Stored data
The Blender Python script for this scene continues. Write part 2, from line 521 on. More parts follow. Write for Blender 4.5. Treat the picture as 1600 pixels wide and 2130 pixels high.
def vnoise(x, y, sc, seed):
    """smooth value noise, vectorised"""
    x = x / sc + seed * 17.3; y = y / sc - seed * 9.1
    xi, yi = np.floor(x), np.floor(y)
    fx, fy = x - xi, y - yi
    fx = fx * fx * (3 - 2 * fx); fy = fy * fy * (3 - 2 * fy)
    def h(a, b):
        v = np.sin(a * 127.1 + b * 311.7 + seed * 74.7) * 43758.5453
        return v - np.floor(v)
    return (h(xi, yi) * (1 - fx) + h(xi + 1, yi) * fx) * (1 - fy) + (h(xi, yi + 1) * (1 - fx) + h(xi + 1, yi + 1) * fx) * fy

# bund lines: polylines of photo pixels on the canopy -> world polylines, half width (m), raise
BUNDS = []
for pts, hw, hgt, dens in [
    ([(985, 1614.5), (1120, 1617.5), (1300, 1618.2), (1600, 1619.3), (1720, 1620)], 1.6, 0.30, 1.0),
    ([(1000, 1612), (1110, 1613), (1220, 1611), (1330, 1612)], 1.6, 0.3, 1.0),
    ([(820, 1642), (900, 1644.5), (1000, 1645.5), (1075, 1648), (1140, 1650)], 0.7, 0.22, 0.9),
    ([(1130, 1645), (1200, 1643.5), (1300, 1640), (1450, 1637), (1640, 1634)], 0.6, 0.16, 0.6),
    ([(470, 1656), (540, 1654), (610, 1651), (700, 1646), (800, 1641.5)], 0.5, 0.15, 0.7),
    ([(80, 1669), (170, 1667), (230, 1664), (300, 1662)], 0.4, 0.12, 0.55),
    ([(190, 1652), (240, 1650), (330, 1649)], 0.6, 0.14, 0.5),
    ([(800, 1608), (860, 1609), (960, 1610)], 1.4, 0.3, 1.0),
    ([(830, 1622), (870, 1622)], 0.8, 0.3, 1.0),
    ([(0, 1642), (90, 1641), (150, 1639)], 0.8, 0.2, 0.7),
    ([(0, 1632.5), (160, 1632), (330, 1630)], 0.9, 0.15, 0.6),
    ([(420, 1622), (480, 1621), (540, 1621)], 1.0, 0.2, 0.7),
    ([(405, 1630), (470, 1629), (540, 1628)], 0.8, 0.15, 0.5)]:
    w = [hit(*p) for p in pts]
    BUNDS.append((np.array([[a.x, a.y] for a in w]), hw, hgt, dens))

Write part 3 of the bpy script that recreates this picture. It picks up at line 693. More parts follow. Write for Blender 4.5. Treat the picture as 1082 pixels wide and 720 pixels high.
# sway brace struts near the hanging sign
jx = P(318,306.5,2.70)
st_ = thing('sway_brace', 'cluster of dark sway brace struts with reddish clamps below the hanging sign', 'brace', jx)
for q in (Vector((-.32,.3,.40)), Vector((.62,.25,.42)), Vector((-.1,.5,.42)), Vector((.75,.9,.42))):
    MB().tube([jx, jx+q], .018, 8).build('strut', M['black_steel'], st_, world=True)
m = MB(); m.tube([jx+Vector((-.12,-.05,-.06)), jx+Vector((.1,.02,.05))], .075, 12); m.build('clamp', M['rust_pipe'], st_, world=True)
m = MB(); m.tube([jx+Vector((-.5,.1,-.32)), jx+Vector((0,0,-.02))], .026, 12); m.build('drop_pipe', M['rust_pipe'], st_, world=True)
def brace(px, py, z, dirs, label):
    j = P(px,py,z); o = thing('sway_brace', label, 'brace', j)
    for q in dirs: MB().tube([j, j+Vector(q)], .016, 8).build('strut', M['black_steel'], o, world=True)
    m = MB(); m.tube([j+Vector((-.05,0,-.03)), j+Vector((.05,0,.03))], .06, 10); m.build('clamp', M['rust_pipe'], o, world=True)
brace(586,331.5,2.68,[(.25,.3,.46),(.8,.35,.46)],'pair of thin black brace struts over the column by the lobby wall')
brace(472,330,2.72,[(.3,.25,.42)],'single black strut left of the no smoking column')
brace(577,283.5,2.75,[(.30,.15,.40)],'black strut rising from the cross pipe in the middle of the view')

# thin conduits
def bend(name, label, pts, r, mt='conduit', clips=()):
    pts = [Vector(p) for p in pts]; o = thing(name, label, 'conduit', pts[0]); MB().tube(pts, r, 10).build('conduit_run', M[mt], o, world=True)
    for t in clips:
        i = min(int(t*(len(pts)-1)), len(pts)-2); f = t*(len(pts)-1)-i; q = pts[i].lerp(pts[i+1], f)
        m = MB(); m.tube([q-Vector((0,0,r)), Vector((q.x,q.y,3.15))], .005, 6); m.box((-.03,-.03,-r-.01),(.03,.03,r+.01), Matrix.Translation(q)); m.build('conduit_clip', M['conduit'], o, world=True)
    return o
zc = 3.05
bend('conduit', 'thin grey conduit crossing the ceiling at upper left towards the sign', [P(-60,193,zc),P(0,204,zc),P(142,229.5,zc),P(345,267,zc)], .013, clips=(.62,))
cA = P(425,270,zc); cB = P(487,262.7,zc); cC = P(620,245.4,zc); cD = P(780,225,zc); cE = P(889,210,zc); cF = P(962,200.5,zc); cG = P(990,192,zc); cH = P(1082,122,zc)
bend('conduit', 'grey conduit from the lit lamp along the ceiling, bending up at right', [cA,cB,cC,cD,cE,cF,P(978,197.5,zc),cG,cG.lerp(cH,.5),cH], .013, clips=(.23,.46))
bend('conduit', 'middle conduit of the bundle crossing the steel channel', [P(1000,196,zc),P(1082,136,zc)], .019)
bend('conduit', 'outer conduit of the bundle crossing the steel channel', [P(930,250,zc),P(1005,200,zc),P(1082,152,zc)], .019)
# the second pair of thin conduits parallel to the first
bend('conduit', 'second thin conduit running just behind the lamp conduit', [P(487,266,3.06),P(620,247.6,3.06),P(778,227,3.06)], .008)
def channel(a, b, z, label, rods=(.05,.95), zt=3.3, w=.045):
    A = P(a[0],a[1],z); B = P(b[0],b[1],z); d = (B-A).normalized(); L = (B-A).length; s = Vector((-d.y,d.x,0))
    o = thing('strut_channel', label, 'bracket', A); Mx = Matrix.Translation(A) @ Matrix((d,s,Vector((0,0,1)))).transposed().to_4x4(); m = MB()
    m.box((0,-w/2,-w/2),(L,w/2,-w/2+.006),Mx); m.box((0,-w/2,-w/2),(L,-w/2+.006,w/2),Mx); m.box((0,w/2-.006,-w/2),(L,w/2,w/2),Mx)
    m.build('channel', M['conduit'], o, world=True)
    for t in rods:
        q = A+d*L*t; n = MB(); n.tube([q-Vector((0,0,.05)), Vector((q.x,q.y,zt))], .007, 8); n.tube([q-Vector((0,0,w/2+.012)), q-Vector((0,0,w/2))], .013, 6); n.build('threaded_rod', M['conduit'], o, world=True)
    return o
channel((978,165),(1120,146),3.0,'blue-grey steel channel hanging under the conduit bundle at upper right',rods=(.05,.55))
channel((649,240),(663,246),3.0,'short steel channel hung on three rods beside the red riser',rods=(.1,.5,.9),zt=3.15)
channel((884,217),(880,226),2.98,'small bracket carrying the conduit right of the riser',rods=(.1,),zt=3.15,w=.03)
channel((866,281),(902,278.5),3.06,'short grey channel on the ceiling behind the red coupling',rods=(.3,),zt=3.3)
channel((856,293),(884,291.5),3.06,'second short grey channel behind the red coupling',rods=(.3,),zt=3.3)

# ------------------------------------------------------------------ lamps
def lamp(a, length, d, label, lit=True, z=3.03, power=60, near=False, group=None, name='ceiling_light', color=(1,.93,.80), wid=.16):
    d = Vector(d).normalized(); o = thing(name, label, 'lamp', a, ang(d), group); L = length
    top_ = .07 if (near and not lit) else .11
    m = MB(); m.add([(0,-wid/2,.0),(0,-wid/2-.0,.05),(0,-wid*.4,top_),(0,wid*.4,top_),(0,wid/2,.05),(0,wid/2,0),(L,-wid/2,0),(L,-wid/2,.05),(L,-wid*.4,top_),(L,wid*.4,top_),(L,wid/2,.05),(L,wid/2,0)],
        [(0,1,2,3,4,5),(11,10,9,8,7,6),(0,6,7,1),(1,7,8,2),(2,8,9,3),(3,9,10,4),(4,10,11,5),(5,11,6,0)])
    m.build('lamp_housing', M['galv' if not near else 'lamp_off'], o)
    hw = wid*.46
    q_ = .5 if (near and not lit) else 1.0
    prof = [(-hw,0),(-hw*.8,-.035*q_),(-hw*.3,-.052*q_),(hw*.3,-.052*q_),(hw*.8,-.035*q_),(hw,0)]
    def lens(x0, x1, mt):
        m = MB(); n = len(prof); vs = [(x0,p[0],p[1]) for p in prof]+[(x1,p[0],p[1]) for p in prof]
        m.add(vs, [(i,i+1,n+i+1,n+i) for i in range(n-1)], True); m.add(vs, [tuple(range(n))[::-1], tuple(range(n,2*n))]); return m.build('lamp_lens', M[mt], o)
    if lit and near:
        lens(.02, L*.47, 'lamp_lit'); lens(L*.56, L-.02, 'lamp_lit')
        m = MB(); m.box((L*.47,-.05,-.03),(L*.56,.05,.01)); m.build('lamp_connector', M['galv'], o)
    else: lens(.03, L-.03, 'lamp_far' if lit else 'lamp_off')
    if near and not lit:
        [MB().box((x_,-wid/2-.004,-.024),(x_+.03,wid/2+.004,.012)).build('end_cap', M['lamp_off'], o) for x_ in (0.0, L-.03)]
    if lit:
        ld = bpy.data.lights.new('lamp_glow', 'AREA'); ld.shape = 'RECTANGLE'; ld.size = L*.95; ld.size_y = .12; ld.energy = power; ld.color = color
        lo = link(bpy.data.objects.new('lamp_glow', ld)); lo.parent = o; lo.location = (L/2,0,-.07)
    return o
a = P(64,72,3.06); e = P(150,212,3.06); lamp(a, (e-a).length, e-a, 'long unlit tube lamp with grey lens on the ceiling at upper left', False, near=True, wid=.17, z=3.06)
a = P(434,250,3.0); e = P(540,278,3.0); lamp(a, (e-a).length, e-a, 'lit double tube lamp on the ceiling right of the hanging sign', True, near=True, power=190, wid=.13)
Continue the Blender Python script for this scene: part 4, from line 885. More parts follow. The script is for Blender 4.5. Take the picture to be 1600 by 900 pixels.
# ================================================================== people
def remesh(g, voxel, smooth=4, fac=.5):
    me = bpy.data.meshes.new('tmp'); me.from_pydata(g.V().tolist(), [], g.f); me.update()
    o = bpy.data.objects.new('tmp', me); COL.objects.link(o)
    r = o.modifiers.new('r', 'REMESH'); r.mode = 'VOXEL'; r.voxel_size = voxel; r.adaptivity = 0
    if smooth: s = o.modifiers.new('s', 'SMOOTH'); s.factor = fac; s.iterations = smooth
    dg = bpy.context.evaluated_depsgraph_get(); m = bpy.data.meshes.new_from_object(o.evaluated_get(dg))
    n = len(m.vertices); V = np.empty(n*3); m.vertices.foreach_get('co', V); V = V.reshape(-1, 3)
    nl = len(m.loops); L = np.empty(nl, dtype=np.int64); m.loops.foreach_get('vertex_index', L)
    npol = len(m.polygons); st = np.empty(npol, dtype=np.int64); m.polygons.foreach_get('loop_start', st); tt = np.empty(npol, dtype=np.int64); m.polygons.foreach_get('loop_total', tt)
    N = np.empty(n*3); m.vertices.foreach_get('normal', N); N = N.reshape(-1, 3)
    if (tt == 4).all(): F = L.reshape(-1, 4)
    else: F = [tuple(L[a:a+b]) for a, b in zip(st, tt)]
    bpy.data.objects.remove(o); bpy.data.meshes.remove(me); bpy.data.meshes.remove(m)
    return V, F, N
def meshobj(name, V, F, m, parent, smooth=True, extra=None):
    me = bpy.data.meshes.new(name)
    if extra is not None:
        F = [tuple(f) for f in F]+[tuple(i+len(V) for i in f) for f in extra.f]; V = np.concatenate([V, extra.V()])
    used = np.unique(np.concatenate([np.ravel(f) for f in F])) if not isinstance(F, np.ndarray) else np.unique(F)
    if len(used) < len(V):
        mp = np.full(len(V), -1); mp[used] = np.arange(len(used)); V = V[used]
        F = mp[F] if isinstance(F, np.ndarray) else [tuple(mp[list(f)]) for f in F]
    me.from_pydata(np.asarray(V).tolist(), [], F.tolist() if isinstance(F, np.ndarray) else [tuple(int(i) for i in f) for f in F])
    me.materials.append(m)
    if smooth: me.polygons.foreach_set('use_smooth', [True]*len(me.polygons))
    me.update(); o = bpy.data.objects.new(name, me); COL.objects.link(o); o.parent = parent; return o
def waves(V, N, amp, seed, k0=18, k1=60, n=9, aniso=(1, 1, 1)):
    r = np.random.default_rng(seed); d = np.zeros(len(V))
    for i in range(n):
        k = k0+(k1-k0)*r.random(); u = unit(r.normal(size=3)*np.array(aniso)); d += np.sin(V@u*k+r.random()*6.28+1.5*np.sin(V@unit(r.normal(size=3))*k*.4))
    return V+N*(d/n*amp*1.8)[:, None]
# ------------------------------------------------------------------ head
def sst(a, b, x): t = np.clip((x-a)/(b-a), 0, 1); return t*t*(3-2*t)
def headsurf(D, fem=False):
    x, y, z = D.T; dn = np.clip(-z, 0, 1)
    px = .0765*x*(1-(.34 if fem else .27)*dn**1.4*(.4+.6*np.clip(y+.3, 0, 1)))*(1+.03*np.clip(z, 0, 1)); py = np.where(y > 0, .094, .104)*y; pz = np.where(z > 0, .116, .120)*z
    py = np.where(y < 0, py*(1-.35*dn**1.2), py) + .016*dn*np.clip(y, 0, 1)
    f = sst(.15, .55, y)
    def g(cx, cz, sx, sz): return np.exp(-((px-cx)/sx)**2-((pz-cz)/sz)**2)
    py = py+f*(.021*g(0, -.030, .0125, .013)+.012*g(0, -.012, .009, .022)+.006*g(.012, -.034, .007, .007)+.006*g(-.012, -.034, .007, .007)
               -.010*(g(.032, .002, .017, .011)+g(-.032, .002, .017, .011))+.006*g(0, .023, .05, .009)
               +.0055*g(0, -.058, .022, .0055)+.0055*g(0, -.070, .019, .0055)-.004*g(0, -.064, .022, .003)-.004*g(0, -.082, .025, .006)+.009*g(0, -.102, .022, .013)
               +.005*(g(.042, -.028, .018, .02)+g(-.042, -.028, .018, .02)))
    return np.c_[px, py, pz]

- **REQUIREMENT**
Begin at the top of the records above and quote each line exactly, ending with the line that contains "return (h(xi, yi)".

- **WORKED ANSWER**
The Blender Python script for this scene continues. Write part 2, from line 521 on. More parts follow. Write for Blender 4.5. Treat the picture as 1600 pixels wide and 2130 pixels high.
def vnoise(x, y, sc, seed):
    """smooth value noise, vectorised"""
    x = x / sc + seed * 17.3; y = y / sc - seed * 9.1
    xi, yi = np.floor(x), np.floor(y)
    fx, fy = x - xi, y - yi
    fx = fx * fx * (3 - 2 * fx); fy = fy * fy * (3 - 2 * fy)
    def h(a, b):
        v = np.sin(a * 127.1 + b * 311.7 + seed * 74.7) * 43758.5453
        return v - np.floor(v)
    return (h(xi, yi) * (1 - fx) + h(xi + 1, yi) * fx) * (1 - fy) + (h(xi, yi + 1) * (1 - fx) + h(xi + 1, yi + 1) * fx) * fy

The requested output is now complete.